Fire in the Minds of Men

Fire in the Minds of Men

Origins of the Revolutionary Faith

Fire in the Minds of Men: Origins of the Revolutionary Faith is a 1980 book by historian James H. Billington about the spread of ideas. Billington analyzes the ideas that inspired European revolutionary movements from the 1700s to the 1900s.

By James H. Billington

James Hadley Billington was an American academic and author who taught history at Harvard and Princeton before serving for 42 years as CEO of four federal cultural institutions. He served as the 13th Librarian of Congress after being nominated by President Ronald Reagan in 1987, and his appointment was approved unanimously by the U.S. Senate. He retired as Librarian on September 30, 2015.

Excerpts

Concept of the Earth Revolving—Axially and Orbitally—Around the Sun

The term [revolution] derives from the Latin substantive revolutio, which was unknown in classical Latin but was used in the early Middle Ages by St. Augustine and other Christian writers.

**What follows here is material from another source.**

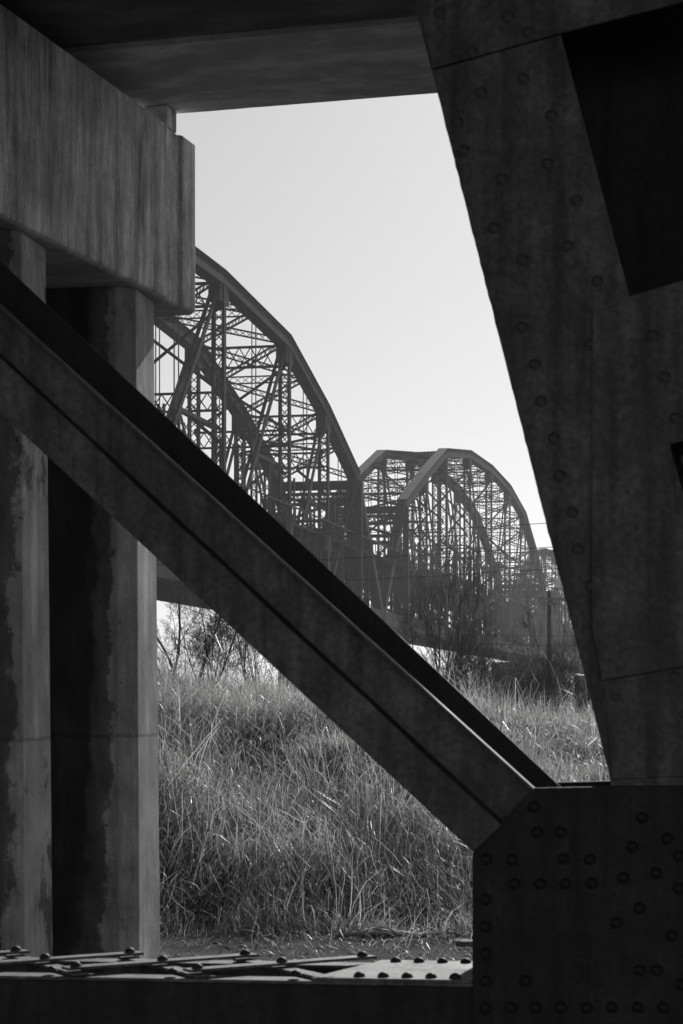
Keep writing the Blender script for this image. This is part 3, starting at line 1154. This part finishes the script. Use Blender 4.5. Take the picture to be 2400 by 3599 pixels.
def stick(p0, p1, r, label, bow=.05, seed=0):
    rnd = random.Random(seed)
    p0, p1 = Vector(p0), Vector(p1)
    pts = []
    for k in range(8):
        t = k / 7
        q = p0.lerp(p1, t)
        pts.append(q + Vector((rnd.uniform(-1, 1) * bow * .4, rnd.uniform(-1, 1) * bow * .4, math.sin(math.pi * t) * bow + r)))
    mb = MB(); mb.tube(pts, [r * (1 - .5 * k / 7) for k in range(8)], 6)
    # a couple of side stubs
    for k in (2, 5):
        mb.tube([pts[k], pts[k] + Vector((rnd.uniform(-.1, .1), rnd.uniform(-.05, .05), rnd.uniform(.03, .1)))], [r * .6, r * .3], 5)
    tag(mb.build('fallen_branch', 'old_wood', None, True), label, 'branch', 'fallen branches on the ground')
def gp(px, py):
    Y = 18.0
    for _ in range(30):
        x = (px - 1200) / FPX * Y
        Y = (EYE - ground_z(x, Y)) * FPX / max(60, (py - HZ))
        Y = max(12, min(26, Y))
    x = (px - 1200) / FPX * Y
    return Vector((x, Y, ground_z(x, Y)))
stick(gp(1180, 3300), gp(1480, 3306), .022, 'long weathered branch lying at the foot of the bank', .04, 1)
stick(gp(1520, 3290), gp(1650, 3302), .014, 'short pale branch lying beside the gusset plate edge', .03, 2)
stick(gp(800, 3325), gp(905, 3320), .012, 'bent pale branch arching over the ground beside the concrete column', .13, 3)
stick(gp(905, 3335), gp(975, 3322), .009, 'small pale arched branch in the middle of the bare strip', .10, 4)
stick(gp(1390, 3322), gp(1490, 3326), .010, 'thin pale branch lying flat below the long weathered one', .02, 5)
# flat stone near the gusset
c = gp(1635, 3318)
mb = MB()
o_ = []
for k in range(9):
    a = 2 * math.pi * k / 9
    o_.append((c.x + .11 * math.cos(a) * (1 + .15 * math.sin(3 * a)), c.y + .12 * math.sin(a), c.z))
mb.prism(None, [Vector(p) + Vector((0, 0, -.02)) for p in o_], [Vector(p) * 1 + Vector((0, 0, .035)) for p in o_])
tag(mb.build('flat_stone', 'pebble', bevel=.012), 'flat pale stone on the ground next to the gusset plate', 'stone')
c0, c1 = gp(1270, 3284), gp(1500, 3287)
rp = random.Random(12)
dv = (c1 - c0).normalized()
sd = Vector((-dv.y, dv.x, 0))
lo_, hi_ = [], []
for k in range(13):
    q = c0.lerp(c1, k / 12) + Vector((0, 0, .012 + .025 * math.sin(k * .5)))
    lo_.append(q - sd * (.07 + rp.uniform(-.025, .02)))
    hi_.append(q + sd * (.06 + rp.uniform(-.025, .02)))
ring = lo_ + hi_[::-1]
mb = MB()
mb.prism(None, ring, [p + Vector((0, 0, .022 + rp.uniform(0, .008))) for p in ring])
tag(mb.build('driftwood_plank', 'old_wood'), 'dark weathered plank half buried at the foot of the grass', 'plank')

# ------------------------------------------------------------------ haze
mb = MB()
mb.box((100, 430, 16.0), (520, 0, 0), (0, 500, 0), (0, 0, 30.0))
hz = mb.build('haze', 'wire')
hz.data.materials.clear()
m, nt, out = new_mat('haze')
v = N(nt, "ShaderNodeVolumePrincipled")
v.inputs['Color'].default_value = grey(0.95)
v.inputs['Density'].default_value = 0.00027
v.inputs['Anisotropy'].default_value = 0.3
L(nt, v.outputs[0], out.inputs['Volume'])
hz.data.materials.append(m)
tag(hz, 'pale river haze', 'haze', kind='stuff')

Translated into Italian as rivoluzione in the early Renaissance and then into French and English as revolution, the term initially meant the return of a moving object to its place of origin—particularly the movement of celestial bodies around the earth.

Copernicans used it increasingly in the sixteenth and seventeenth centuries to describe their unsettling new concept of the earth revolving—axially and orbitally—around the sun.

James H. Billington
Fire In The Minds Of Men

Novus Ordo Seclorum

The new reality they sought was radically secular and stridently simple. The ideal was not the balanced complexity of the new American federation, but the occult simplicity of its great seal: an all-seeing eye atop a pyramid over the words Novus Ordo Seclorum.